Das Urteil des Landesgerichts für Strafsachen Wien vom 14. Dezember 2007, GZ 091 Hv 154/07v-15, verletzt in der rechtlichen Unterstellung der festgestellten Taten auch unter §§ 147 Abs 1 Z 1 und 148 zweiter Fall StGB das Gesetz in diesen Bestimmungen.

Dieses Urteil, das im Übrigen unberührt bleibt, wird in der rechtlichen Unterstellung der Taten unter §§ 147 Abs 1 Z 1 und 148 zweiter Fall StGB und demnach auch im Strafausspruch aufgehoben und die Sache in diesem Umfang zu neuer Verhandlung und Entscheidung an das Erstgericht zurückverwiesen.

Die Staatsanwaltschaft wird mit ihrer Berufung auf diese Entscheidung verwiesen.

Text

Gründe:

Ernst B***** wurde im Verfahren des Landesgerichts für Strafsachen Wien AZ 091 Hv 154/07v mit Urteil vom 14. Dezember 2007 (ON 15) - anklagekonform - des Verbrechens des teils vollendeten, teils versuchten gewerbsmäßigen schweren Betrugs nach §§ 146, 147 Abs 1 Z 1, 148 zweiter Fall und 15 StGB (I./ und II./) schuldig erkannt. Danach hat er (zusammengefasst wiedergegeben) im Zeitraum 6. September bis 12. Oktober 2007 in W***** gewerbsmäßig (§ 70 StGB) mit dem Vorsatz, sich durch das Verhalten der Getäuschten unrechtmäßig zu bereichern, Mitarbeiter von Beherbergungsbetrieben durch die wahrheitswidrige Vorgabe seiner Zahlungswilligkeit und -fähigkeit sowie unter Angabe jeweils falscher Namen, wobei er diese nebst falschen Adressen in vier von sechs Fällen (I./1./, 2./ und 4./ sowie II./) ins Gästeblatt eintrug, mithin durch Täuschung über Tatsachen, zum Teil unter Benützung von „falschen Urkunden", zu Handlungen, nämlich der Überlassung von Zimmern verleitet (zu II./ zu verleiten versucht), wodurch die Verfügungsberechtigten der Beherbergungsbetriebe am Vermögen im Ausmaß von insgesamt 1.835,20 Euro geschädigt wurden (I./) bzw darüber hinaus noch geschädigt werden sollten (II./).

Dieses Urteil wurde lediglich von der Staatsanwaltschaft mit Strafberufung zum Nachteil des Angeklagten bekämpft.
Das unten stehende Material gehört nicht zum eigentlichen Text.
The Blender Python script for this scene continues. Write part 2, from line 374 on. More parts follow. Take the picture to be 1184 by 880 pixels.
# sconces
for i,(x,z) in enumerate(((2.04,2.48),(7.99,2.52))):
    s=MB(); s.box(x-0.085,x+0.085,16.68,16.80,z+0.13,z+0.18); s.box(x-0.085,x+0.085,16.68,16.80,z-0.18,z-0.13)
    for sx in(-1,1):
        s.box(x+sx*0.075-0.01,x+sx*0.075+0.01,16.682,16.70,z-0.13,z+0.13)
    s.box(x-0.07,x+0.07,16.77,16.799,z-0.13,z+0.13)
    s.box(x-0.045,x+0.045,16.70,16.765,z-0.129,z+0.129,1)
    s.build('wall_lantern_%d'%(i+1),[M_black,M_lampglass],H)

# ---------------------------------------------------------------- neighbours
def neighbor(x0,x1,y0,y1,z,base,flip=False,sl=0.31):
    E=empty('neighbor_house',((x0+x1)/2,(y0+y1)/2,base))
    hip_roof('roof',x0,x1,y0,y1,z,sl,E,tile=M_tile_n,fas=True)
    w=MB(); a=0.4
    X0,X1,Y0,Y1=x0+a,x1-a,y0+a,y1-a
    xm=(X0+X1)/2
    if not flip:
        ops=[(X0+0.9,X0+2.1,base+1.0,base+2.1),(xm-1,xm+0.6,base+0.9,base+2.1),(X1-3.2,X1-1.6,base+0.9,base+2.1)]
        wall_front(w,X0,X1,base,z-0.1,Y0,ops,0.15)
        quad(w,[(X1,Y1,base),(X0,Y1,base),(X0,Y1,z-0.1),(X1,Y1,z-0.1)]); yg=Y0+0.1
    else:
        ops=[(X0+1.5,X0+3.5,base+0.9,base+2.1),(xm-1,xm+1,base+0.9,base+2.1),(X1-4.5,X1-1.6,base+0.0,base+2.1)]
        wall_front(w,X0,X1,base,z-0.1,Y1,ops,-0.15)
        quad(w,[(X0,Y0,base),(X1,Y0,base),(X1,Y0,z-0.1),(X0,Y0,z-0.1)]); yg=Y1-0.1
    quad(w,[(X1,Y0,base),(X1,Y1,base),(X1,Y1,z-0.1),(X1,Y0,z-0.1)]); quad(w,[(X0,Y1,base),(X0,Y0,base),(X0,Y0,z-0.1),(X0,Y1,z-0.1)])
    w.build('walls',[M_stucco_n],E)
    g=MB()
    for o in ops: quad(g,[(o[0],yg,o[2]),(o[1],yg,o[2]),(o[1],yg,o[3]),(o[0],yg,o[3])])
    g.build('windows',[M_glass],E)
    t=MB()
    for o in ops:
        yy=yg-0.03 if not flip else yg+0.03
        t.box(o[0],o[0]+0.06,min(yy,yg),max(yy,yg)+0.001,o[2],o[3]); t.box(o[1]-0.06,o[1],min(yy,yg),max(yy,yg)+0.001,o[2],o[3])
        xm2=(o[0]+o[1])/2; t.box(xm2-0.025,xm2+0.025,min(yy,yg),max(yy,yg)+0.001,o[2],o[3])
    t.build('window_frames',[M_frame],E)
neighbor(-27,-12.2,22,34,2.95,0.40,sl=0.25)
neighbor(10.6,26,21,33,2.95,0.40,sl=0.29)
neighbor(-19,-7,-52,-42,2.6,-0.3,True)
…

Das Oberlandesgericht Wien vertagte die Berufungsverhandlung vom 18. März 2008 (AZ 22 Bs 52/08w) über Antrag der Oberstaatsanwaltschaft Wien, um dieser die Anregung einer Maßnahme gemäß § 23 Abs 2 StPO zu ermöglichen.

Rechtliche Beurteilung

Der Schuldspruch (auch) nach §§ 147 Abs 1 Z 1, 148 zweiter Fall StGB steht - wie die Generalprokuratur zutreffend aufzeigt - mit dem Gesetz nicht im Einklang.

Nach § 147 Abs 1 Z 1 vierter Fall StGB ist nämlich nur derjenige strafbar, welcher eines oder mehrere der dort genannten Beweismittel nicht bloß anlässlich, sondern gerade zum Zweck der Täuschung benützt (s 13 Os 123/07y). Dabei kommt es nicht darauf an, ob der in concreto schadenskausale Irrtum des Getäuschten tatsächlich auf die Benützung des Falsifikats zurückzuführen ist. Es genügt, dass der Täter dem zu Täuschenden die Urkunde mit einer darauf gerichteten Zielvorstellung zugänglich macht, mag dieser auch vom Urkundeninhalt gar keine Kenntnis nehmen (RIS-Justiz RS0094510).

Zu einer solchen Verknüpfung der Benützung des Gästeblattfalsifikats mit der betrugsbegründenden Täuschungshandlung und zu einem auf Einsatz der falschen Urkunde als Mittel zur tatbestandrelevanten Täuschung gerichteten Vorsatz des Angeklagten (vgl Kirchbacher/Presslauer in WK2 § 147 Rz 14) sind dem Urteil aber keinerlei Feststellungen zu entnehmen.

Mangels Vorliegens den Qualifikationstatbestand des schweren Betrugs nach § 147 Abs 1 Z 1 StGB tragender Konstatierungen ist auch die Annahme der Qualifikation des gewerbsmäßigen schweren Betrugs nach § 148 zweiter Fall StGB verfehlt.

Da dieser Rechtsfehler dem Angeklagten zum Nachteil gereicht, sah sich der Oberste Gerichtshof veranlasst, das Urteil in diesem Umfang aufzuheben und die Verfahrenserneuerung anzuordnen (§ 292 letzter Satz StPO).

Die Staatsanwaltschaft war mit ihrer Berufung auf diese Entscheidung zu verweisen.

Anzumerken bleibt, dass mit der Verwendung eines Falschnamens beim Ausfüllen und Unterfertigen eines zur Erfüllung der Meldepflicht nach dem MeldeG vorgesehenen Gästeblatts (§§ 5 Abs 1, 10 MeldeG) jedenfalls eine falsche Urkunde iSd § 223 Abs 1 StGB hergestellt wird. Deren Weitergabe an den Unterkunftgeber, die Meldebehörde oder den Inhaber eines Beherbergungsbetriebes ist - bei Vorliegen des deliktsspezifischen Vorsatzes - ein Gebrauch derselben iSd § 223 Abs 2 StGB (vgl Kienapfel/Schroll in WK2 [2006] § 223 Rz 269; Kirchbacher/Presslauer in WK2 [2006] § 147 Rz 22a; 15 Os 52/04).